El drama de Juliano el Apóstata nos resulta diáfano a los que vivimos en
este siglo XXI, en que nos encontramos a Juliano a la vuelta de cada
esquina. Coquetea con los ritos paganos; toma buena nota de las
infidelidades de los otros cristianos; es, si no escrupuloso, sí lo que
en mi casa llamamos complicado; deja crecer en su alma el
resentimiento y el afán de gloria, aunque sin reconocerlo. La muerte de
su esposa le deja a la intemperie. Cuando se presenta la ocasión, se
hace proclamar emperador con malas artes, manejando a la masa como un
Marco Antonio shakespeariano.

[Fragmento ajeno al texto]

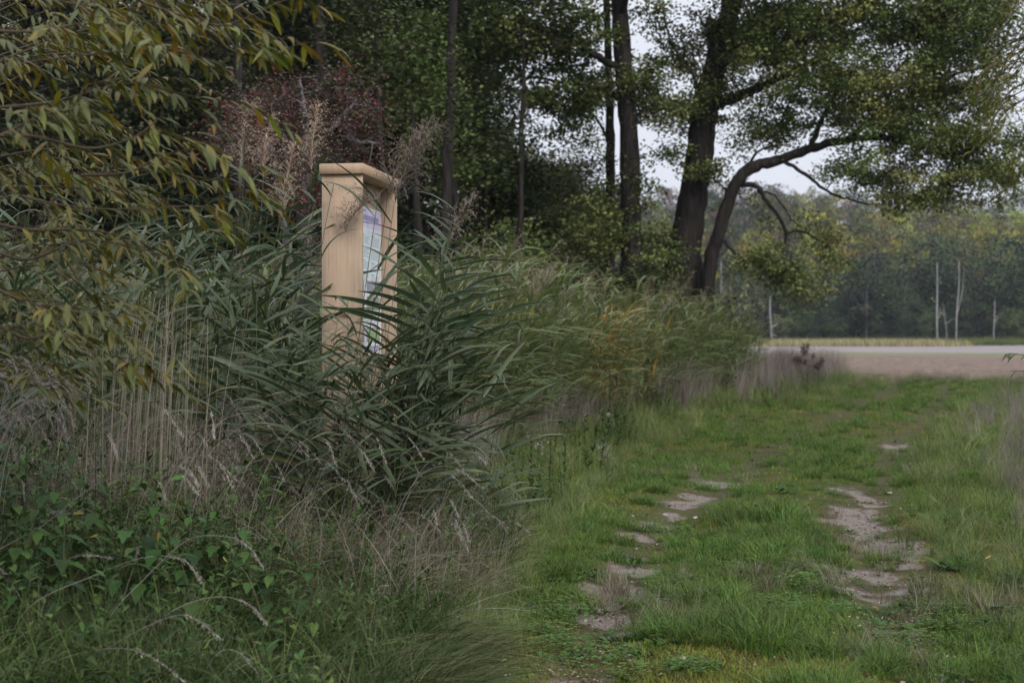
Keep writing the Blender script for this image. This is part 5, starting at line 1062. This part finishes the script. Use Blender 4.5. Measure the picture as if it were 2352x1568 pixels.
# more loose stalks over the thicket
for k in range(110):
    X = r.uniform(-2.6, .05); Y = r.uniform(7.0, 9.0)
    if X > tl(Y) - .15: continue
    H = r.uniform(.7, 1.15) * np.interp(tl(Y) - X, [0.1, .8], [.6, 1]); a = r.normal(.0, .5); b0 = np.array([X, Y, float(hz(X, Y))]); dv = np.array([math.cos(a), math.sin(a), 0])
    stalk([b0, b0 + dv * .05 * H + [0, 0, .5 * H], b0 + dv * .22 * H + [0, 0, .85 * H], b0 + dv * .42 * H + [0, 0, .93 * H], b0 + dv * r.uniform(.5, .62) * H + [0, 0, .80 * H]], .22, 'thin bent seeding stalk in the thicket below the board', (.30, .27, .235), .0014, 'bent stalks in the thicket below the board')

# ------------------------------------------------------------------ small things by the track
def weed(X, Y, H, label, cat, name, stemc, leafc, flower=None, nl=24, fl=10, fs=.022, lw=.018):
    e = empty(name, (X, Y, float(hz(X, Y))), label, cat); m = MB(); tips = []
    for k in range(5):
        a = r.uniform(0, 6.28); s_ = r.uniform(.0, .22); E = np.array([math.cos(a) * s_ * H, math.sin(a) * s_ * H, H * r.uniform(.7, 1)]); Q = smooth_line([[0, 0, 0], E * [.2, .2, .5], E], 7); m.add(*tube(Q, np.linspace(.005, .002, 7), 3, stemc)); tips.append(Q)
    m.obj('stem', M_DRY, e); T = np.concatenate(tips); i = r.integers(6, len(T), nl); m = MB()
    m.add(*blades(T[i], r.uniform(0, 6.28, nl), r.uniform(.05, .11, nl), r.uniform(.6, 1.2, nl) * lw, r.uniform(.5, 1.3, nl), r.uniform(1.3, 2.4, nl), 4, 1, 'leaf', 0, vary(leafc, nl, r, .3))); tag(m.obj('foliage', M_GRASS, e), kind='stuff')
    if flower is not None:
        m = MB()
        for Q in tips:
            c = Q[-1]; n_ = fl * 7; d = r.normal(size=(n_, 3)) * [.04, .04, .05]; m.add(*cards(c + d, fs, r, .2, .7, vary(flower, n_, r, .25)))
        tag(m.obj('flowers', M_GRASS, e), kind='stuff')
def gp(px, py): d = CAMZ * F / (py - HY); return (px - HX) / F * d, d
for (px, py, H, lb_) in ((1190, 1000, .95, 'dark dead thistle at the left end of the meadow'), (1265, 985, .8, 'dark dead thistle beside the yellow flowers'), (1140, 985, .85, 'tallest brown dead dock in front of the reeds')):
    X, Y = gp(px, py); weed(X, Y, H, lb_, 'dead weed', 'dead_thistle', (.06, .04, .03), (.07, .045, .035), (.09, .06, .045), 30, 8, .03)
for (px, py, H, lb_) in ((1855, 905, 1.15, 'dark dead dock standing over the dead grass before the field'), (1835, 900, .9, 'shorter dark dead dock left of the taller one'), (1880, 900, .8, 'small dark dead weed right of the tall dead dock')):
    X, Y = gp(px, py); weed(X, Y, H, lb_, 'dead weed', 'dead_dock', (.12, .09, .08), (.12, .09, .08), (.14, .10, .085), 30, 12, .042, .024)
for (px, py, lb_) in ((1320, 1010, 'yellow-flowered weed at the edge of the reeds, left of the pair'), (1355, 1000, 'yellow-flowered weed at the edge of the reeds, right of the pair')):
    X, Y = gp(px, py); weed(X, Y, .95, lb_, 'wildflower', 'yellow_flower', (.09, .12, .03), (.08, .13, .03), (.50, .42, .03), 30, 4, .02)
for (px, py, lb_) in ((1865, 955, 'single small yellow flower in the green verge'), (1690, 945, 'pale yellow-green flower tuft in the meadow')):
    X, Y = gp(px, py); weed(X, Y, .22, lb_, 'wildflower', 'small_flower', (.08, .14, .03), (.07, .14, .03), (.50, .46, .03), 14, 1, .016)
for (px, py, lb_) in ((1235, 1090, 'thistle with pale fluffy seed heads, left one'), (1395, 1110, 'thistle with pale fluffy heads below the dandelion clock')):
    X, Y = gp(px, py); weed(X, Y, .42, lb_, 'thistle', 'thistle', (.09, .09, .06), (.09, .10, .06), (.38, .34, .36), 26, 2, .02, .02)
# dandelion clock
X, Y = gp(1398, 1050); e = empty('dandelion_clock', (X, Y, float(hz(X, Y))), 'white round dandelion clock standing above the verge grass', 'dandelion'); hd = 1.55 + (HY - 953) / F * Y - float(hz(X, Y))
MB().add(*tube([[0, 0, 0], [.01, 0, hd * .6], [0, 0, hd]], .0025, 5, (.12, .14, .06))).obj('stem', M_GRASS, e)
m = MB(); d = r.normal(size=(420, 3)); d /= np.linalg.norm(d, axis=1)[:, None]; m.add(*cards(d * .026 + [0, 0, hd], .012, r, .0, .6, (.62, .62, .64))); m.add(*cards(d[:60] * .006 + [0, 0, hd], .01, r, 0, .8, (.2, .17, .1))); tag(m.obj('seed_ball', M_DRY, e), kind='stuff')
# broad dock leaves, lower right
DLM = []
for k in range(4):
    rr = rng(950 + k); m = MB(); m.add(*blades([[0, 0, 0]], 0, 1.0, .36, .7, 1.9, 8, 1, 'leaf', rr.uniform(-.3, .3), vary((.06, .12, .03), 1, rr), None, .25)); me = m.mesh('leaf', True); me.materials.append(M_GRASS); DLM.append(me)
docks = [(2225, 1290, 'dock plant with broad leaves right of the bare rut'), (2330, 1330, 'dock plant with broad leaves at the right edge'), (2290, 1400, 'dock plant with broad leaves, lowest at the right edge'), (2180, 1300, 'small dock rosette beside the right bare patch'), (1800, 1130, 'dock rosette on the grassy middle ridge of the track'), (2340, 1220, 'dock plant low at the right bank foot')]
for (px, py, lb_) in docks:
    X, Y = gp(px, py); e = empty('dock_plant', (X, Y, float(hz(X, Y))), lb_, 'dock plant')
    for k in range(11): put('leaf', DLM[k % 4], e, r.normal(0, .025, 3) * [1, 1, .2], (0, r.uniform(-.3, .3), k * .57 + r.normal(0, .2)), r.uniform(.10, .2))
# fallen leaves
FLC = [(.30, .22, .17), (.40, .36, .33), (.33, .22, .07), (.13, .07, .04), (.25, .13, .06), (.45, .42, .40)]
FLM = []
for k, c in enumerate(FLC):
    for q in range(2):
        rr = rng(970 + k * 2 + q); m = MB(); m.add(*blades([[0, 0, 0]], 0, 1, rr.uniform(.45, .75), 1.35, rr.uniform(1.6, 2.3), 5, 1, 'leaf', rr.uniform(-1, 1), c, None, rr.uniform(.2, .6))); me = m.mesh('fallen_leaf', True); me.materials.append(M_DRY); FLM.append(me)
FN = ['tan', 'whitish', 'yellow', 'dark brown', 'reddish brown', 'pale']
for k in range(170):
    if k < 110: y_ = float(np.exp(r.uniform(math.log(5.6), math.log(15)))); sd_ = r.choice([-1, 1]); x_ = float(tcen(y_)) + sd_ * .82 + r.normal(0, .4)
    else: y_ = float(np.exp(r.uniform(math.log(5.3), math.log(13)))); x_ = r.uniform(float(tl(y_)), float(tr_(y_)) + .2)
    i = int(r.choice(12, p=np.array([.13, .13, .07, .07, .05, .05, .14, .14, .06, .06, .05, .05])));
    o = put('fallen_leaf', FLM[i], None, (x_, y_, float(hz(x_, y_)) + r.uniform(.006, .03)), (r.uniform(-.4, .4), r.uniform(-.3, .3), r.uniform(0, 6.28)), r.uniform(.025, .06))
    tag(o, '%s dry fallen leaf lying on the track' % FN[i // 2], 'fallen leaf', '%s fallen leaves on the track' % FN[i // 2])
for (px, py, s_, lb_) in ((735, 1505, .075, 'bright orange-yellow fallen leaf in the lower left grass'), (1355, 1210, .05, 'pale curled leaf standing on the left verge'), (1180, 1480, .05, 'yellow-green fallen leaf near the bottom left of the track'), (2275, 1275, .06, 'yellow fallen leaf among the dock leaves at right')):
    d = CAMZ * F / (py + 25 - HY); P = at(px, py, d * .96); o = put('fallen_leaf', FLM[4 if 'yellow' in lb_ else 2], None, P, (.7, .2, r.uniform(2, 4)), s_); tag(o, lb_, 'fallen leaf')

# ------------------------------------------------------------------ air
HAZE = True
if HAZE:
    m_, t, p, o = new_mat('haze'); t.nodes.remove(p); v_ = t.nodes.new('ShaderNodeVolumePrincipled'); v_.inputs['Density'].default_value = .00022; v_.inputs['Color'].default_value = (.80, .82, 1.0, 1); v_.inputs['Anisotropy'].default_value = .1
    t.links.new(v_.outputs[0], o.inputs['Volume'])
    me = bpy.data.meshes.new('haze'); x0, x1, y0, y1, z0, z1 = -950, 950, -150, 1150, -2.5, 62
    me.from_pydata([(a, b_, c) for a in (x0, x1) for b_ in (y0, y1) for c in (z0, z1)], [], [(0, 1, 3, 2), (4, 6, 7, 5), (0, 4, 5, 1), (2, 3, 7, 6), (0, 2, 6, 4), (1, 5, 7, 3)]); me.materials.append(m_)
    ho = bpy.data.objects.new('haze', me); COL.objects.link(ho); tag(ho, 'thin pale autumn haze over the field and the far hill', kind='stuff')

Y es entonces cuando cree llegado el
momento de liberarse de Cristo, con argumentos que nos suenan:
Cristo coarta la libertad, es enemigo de la vida y del placer, sus
seguidores son tristes, sus ministros sólo piensan en el lujo y el
dinero.
Ya emperador y apóstata, proclama su intención de respetar todas las creencias. Pero pronto incumple tan generoso propósito, y lo vemos entregarse a la represión de los galileos que osan ir más allá de lo que tolera la imperial voluntad. Por eso, creo que el tema de esta obra, más que "la incompatibilidad entre el cumplimiento del mensaje cristiano y el mundo del poder", como dice el prologuista, es la dificultad de no ser Dios cuando se tiene el poder. "Dad al césar..." es la frase de Jesús que obsesiona a Juliano, pues piensa que está dirigida a quitar poder al emperador (curiosamente será uno de sus capitanes, Joviano, quien entenderá la frase en su sentido recto, lanzándose a combatir ardorosamente por su emperador a pesar de ser personalmente cristiano). Y no deja de causar estupor el modo como El País encabezaba la reseña firmada por Fernando Savater: "Un emperador que prefería refutar a reprimir". Tal parece uno de la corte de aduladores que lo rodeaban.